▶ **Required work**
Without the pictures, write out all the lines below exactly as they appear.

▶ **Material provided**
********
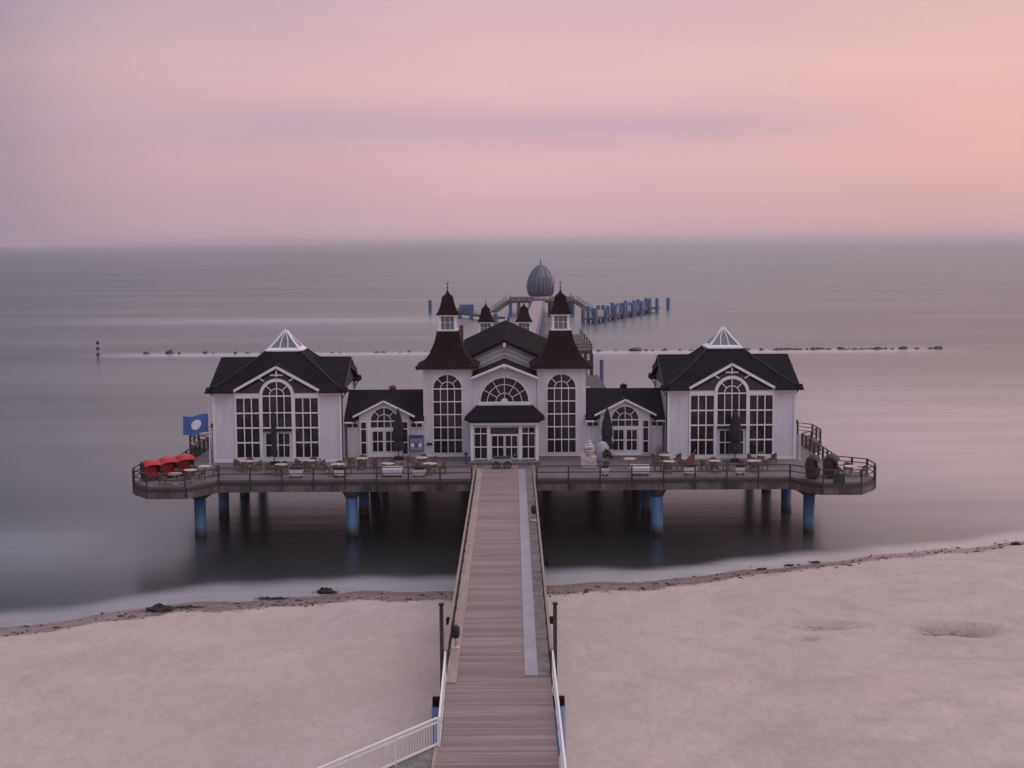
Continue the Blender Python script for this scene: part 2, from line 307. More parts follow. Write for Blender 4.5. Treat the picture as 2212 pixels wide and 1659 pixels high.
    fac = mth(t, 'MULTIPLY', mth(t, 'MINIMUM', mth(t, 'MULTIPLY', fn.outputs[0], 1.15), cap_), mth(t, 'SUBTRACT', 1.0, mth(t, 'MULTIPLY', fo, .7)))
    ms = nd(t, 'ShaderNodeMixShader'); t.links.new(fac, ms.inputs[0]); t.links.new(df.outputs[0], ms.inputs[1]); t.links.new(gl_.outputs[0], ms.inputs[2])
    t.links.new(ms.outputs[0], out.inputs['Surface'])
    return m
M['sand'] = sand_mat(); M['water'] = water_mat()

# ------------------------------------------------------------------ mesh helpers
class MB:
    def __init__(s): s.v = []; s.f = []
    def add(s, vs, fs):
        k = len(s.v); s.v += [tuple(v) for v in vs]; s.f += [tuple(i+k for i in f) for f in fs]; return s
    def box(s, x0, x1, y0, y1, z0, z1):
        return s.add([(x0,y0,z0),(x1,y0,z0),(x1,y1,z0),(x0,y1,z0),(x0,y0,z1),(x1,y0,z1),(x1,y1,z1),(x0,y1,z1)],
                     [(0,3,2,1),(4,5,6,7),(0,1,5,4),(1,2,6,5),(2,3,7,6),(3,0,4,7)])
    def cbox(s, c, d): return s.box(c[0]-d[0]/2, c[0]+d[0]/2, c[1]-d[1]/2, c[1]+d[1]/2, c[2]-d[2]/2, c[2]+d[2]/2)
    def bar(s, p, q, wd, h, upv=(0,0,1)):
        p = Vector(p); q = Vector(q); d = (q-p).normalized(); u = Vector(upv)
        if abs(d.dot(u)) > .98: u = Vector((0,1,0))
        sd_ = d.cross(u).normalized()*wd/2; uu = sd_.cross(d).normalized()*h/2
        vs = [p-sd_-uu, p+sd_-uu, p+sd_+uu, p-sd_+uu, q-sd_-uu, q+sd_-uu, q+sd_+uu, q-sd_+uu]
        return s.add(vs, [(0,1,2,3),(4,7,6,5),(0,4,5,1),(1,5,6,2),(2,6,7,3),(3,7,4,0)])
    def tube(s, p, q, ra, rb=None, n=10):
        rb = ra if rb is None else rb
        p = Vector(p); q = Vector(q); d = (q-p).normalized(); a = d.orthogonal().normalized(); b = d.cross(a)
        vs = []
        for c, r in ((p, ra), (q, rb)):
            for i in range(n):
                t = 2*PI*i/n; vs.append(c + (a*math.cos(t)+b*math.sin(t))*r)
        fs = [(i, (i+1) % n, n+(i+1) % n, n+i) for i in range(n)] + [tuple(range(n-1,-1,-1)), tuple(range(n, 2*n))]
        return s.add(vs, fs)
    def lathe(s, prof, n=16, c=(0,0), square=False, star=0.0, rot=0.0):
        vs = []
        for r, z in prof:
            for i in range(n):
                t = 2*PI*i/n + (PI/4 if square else 0) + rot
                k = r*(math.sqrt(2) if square else 1)
                if star: k *= 1 + star*(1 if i % 2 else -1)
                vs.append((c[0]+k*math.cos(t), c[1]+k*math.sin(t), z))
        fs = []
        for j in range(len(prof)-1):
            for i in range(n): fs.append((j*n+i, j*n+(i+1) % n, (j+1)*n+(i+1) % n, (j+1)*n+i))
        fs += [tuple(range(n-1,-1,-1)), tuple(range((len(prof)-1)*n, len(prof)*n))]
        return s.add(vs, fs)
    def prism(s, poly, axis, a, b):
        n = len(poly)
        def P(u, v, w_): return (u, w_, v) if axis == 'y' else ((w_, u, v) if axis == 'x' else (u, v, w_))
        vs = [P(u, v, a) for u, v in poly] + [P(u, v, b) for u, v in poly]
        return s.add(vs, [tuple(range(n)), tuple(range(2*n-1, n-1, -1))] + [(i, n+i, n+(i+1) % n, (i+1) % n) for i in range(n)])
    def arc(s, cx, cz, r, wd, y0, y1, a0=0, a1=180, n=20):
        for i in range(n):
            t0 = R_(a0+(a1-a0)*i/n); t1 = R_(a0+(a1-a0)*(i+1)/n)
            q = [(cx+rr*math.cos(t), cz+rr*math.sin(t)) for rr, t in ((r-wd/2,t0),(r+wd/2,t0),(r+wd/2,t1),(r-wd/2,t1))]
            s.add([(x, y0, z) for x, z in q]+[(x, y1, z) for x, z in q], [(0,1,2,3),(7,6,5,4),(0,4,5,1),(1,5,6,2),(2,6,7,3),(3,7,4,0)])
        return s
    def build(s, name, material, parent=None, smooth=False, loc=None, rot=None):
        me = bpy.data.meshes.new(name); me.from_pydata(s.v, [], s.f); me.update()
        bm = bmesh.new(); bm.from_mesh(me); bmesh.ops.recalc_face_normals(bm, faces=bm.faces); bm.to_mesh(me); bm.free()
        me.materials.append(M[material] if isinstance(material, str) else material)
        if smooth:
            for p in me.polygons: p.use_smooth = True
        o = bpy.data.objects.new(name, me); C.objects.link(o)
        if parent: o.parent = parent
        if loc: o.location = loc
        if rot: o.rotation_euler = rot
        return o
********
▶ **Result below**
Continue the Blender Python script for this scene: part 2, from line 307. More parts follow. Write for Blender 4.5. Treat the picture as 2212 pixels wide and 1659 pixels high.
    fac = mth(t, 'MULTIPLY', mth(t, 'MINIMUM', mth(t, 'MULTIPLY', fn.outputs[0], 1.15), cap_), mth(t, 'SUBTRACT', 1.0, mth(t, 'MULTIPLY', fo, .7)))
    ms = nd(t, 'ShaderNodeMixShader'); t.links.new(fac, ms.inputs[0]); t.links.new(df.outputs[0], ms.inputs[1]); t.links.new(gl_.outputs[0], ms.inputs[2])
    t.links.new(ms.outputs[0], out.inputs['Surface'])
    return m
M['sand'] = sand_mat(); M['water'] = water_mat()

# ------------------------------------------------------------------ mesh helpers
class MB:
    def __init__(s): s.v = []; s.f = []
    def add(s, vs, fs):
        k = len(s.v); s.v += [tuple(v) for v in vs]; s.f += [tuple(i+k for i in f) for f in fs]; return s
    def box(s, x0, x1, y0, y1, z0, z1):
        return s.add([(x0,y0,z0),(x1,y0,z0),(x1,y1,z0),(x0,y1,z0),(x0,y0,z1),(x1,y0,z1),(x1,y1,z1),(x0,y1,z1)],
                     [(0,3,2,1),(4,5,6,7),(0,1,5,4),(1,2,6,5),(2,3,7,6),(3,0,4,7)])
    def cbox(s, c, d): return s.box(c[0]-d[0]/2, c[0]+d[0]/2, c[1]-d[1]/2, c[1]+d[1]/2, c[2]-d[2]/2, c[2]+d[2]/2)
    def bar(s, p, q, wd, h, upv=(0,0,1)):
        p = Vector(p); q = Vector(q); d = (q-p).normalized(); u = Vector(upv)
        if abs(d.dot(u)) > .98: u = Vector((0,1,0))
        sd_ = d.cross(u).normalized()*wd/2; uu = sd_.cross(d).normalized()*h/2
        vs = [p-sd_-uu, p+sd_-uu, p+sd_+uu, p-sd_+uu, q-sd_-uu, q+sd_-uu, q+sd_+uu, q-sd_+uu]
        return s.add(vs, [(0,1,2,3),(4,7,6,5),(0,4,5,1),(1,5,6,2),(2,6,7,3),(3,7,4,0)])
    def tube(s, p, q, ra, rb=None, n=10):
        rb = ra if rb is None else rb
        p = Vector(p); q = Vector(q); d = (q-p).normalized(); a = d.orthogonal().normalized(); b = d.cross(a)
        vs = []
        for c, r in ((p, ra), (q, rb)):
            for i in range(n):
                t = 2*PI*i/n; vs.append(c + (a*math.cos(t)+b*math.sin(t))*r)
        fs = [(i, (i+1) % n, n+(i+1) % n, n+i) for i in range(n)] + [tuple(range(n-1,-1,-1)), tuple(range(n, 2*n))]
        return s.add(vs, fs)
    def lathe(s, prof, n=16, c=(0,0), square=False, star=0.0, rot=0.0):
        vs = []
        for r, z in prof:
            for i in range(n):
                t = 2*PI*i/n + (PI/4 if square else 0) + rot
                k = r*(math.sqrt(2) if square else 1)
                if star: k *= 1 + star*(1 if i % 2 else -1)
                vs.append((c[0]+k*math.cos(t), c[1]+k*math.sin(t), z))
        fs = []
        for j in range(len(prof)-1):
            for i in range(n): fs.append((j*n+i, j*n+(i+1) % n, (j+1)*n+(i+1) % n, (j+1)*n+i))
        fs += [tuple(range(n-1,-1,-1)), tuple(range((len(prof)-1)*n, len(prof)*n))]
        return s.add(vs, fs)
    def prism(s, poly, axis, a, b):
        n = len(poly)
        def P(u, v, w_): return (u, w_, v) if axis == 'y' else ((w_, u, v) if axis == 'x' else (u, v, w_))
        vs = [P(u, v, a) for u, v in poly] + [P(u, v, b) for u, v in poly]
        return s.add(vs, [tuple(range(n)), tuple(range(2*n-1, n-1, -1))] + [(i, n+i, n+(i+1) % n, (i+1) % n) for i in range(n)])
    def arc(s, cx, cz, r, wd, y0, y1, a0=0, a1=180, n=20):
        for i in range(n):
            t0 = R_(a0+(a1-a0)*i/n); t1 = R_(a0+(a1-a0)*(i+1)/n)
            q = [(cx+rr*math.cos(t), cz+rr*math.sin(t)) for rr, t in ((r-wd/2,t0),(r+wd/2,t0),(r+wd/2,t1),(r-wd/2,t1))]
            s.add([(x, y0, z) for x, z in q]+[(x, y1, z) for x, z in q], [(0,1,2,3),(7,6,5,4),(0,4,5,1),(1,5,6,2),(2,6,7,3),(3,7,4,0)])
        return s
    def build(s, name, material, parent=None, smooth=False, loc=None, rot=None):
        me = bpy.data.meshes.new(name); me.from_pydata(s.v, [], s.f); me.update()
        bm = bmesh.new(); bm.from_mesh(me); bmesh.ops.recalc_face_normals(bm, faces=bm.faces); bm.to_mesh(me); bm.free()
        me.materials.append(M[material] if isinstance(material, str) else material)
        if smooth:
            for p in me.polygons: p.use_smooth = True
        o = bpy.data.objects.new(name, me); C.objects.link(o)
        if parent: o.parent = parent
        if loc: o.location = loc
        if rot: o.rotation_euler = rot
        return o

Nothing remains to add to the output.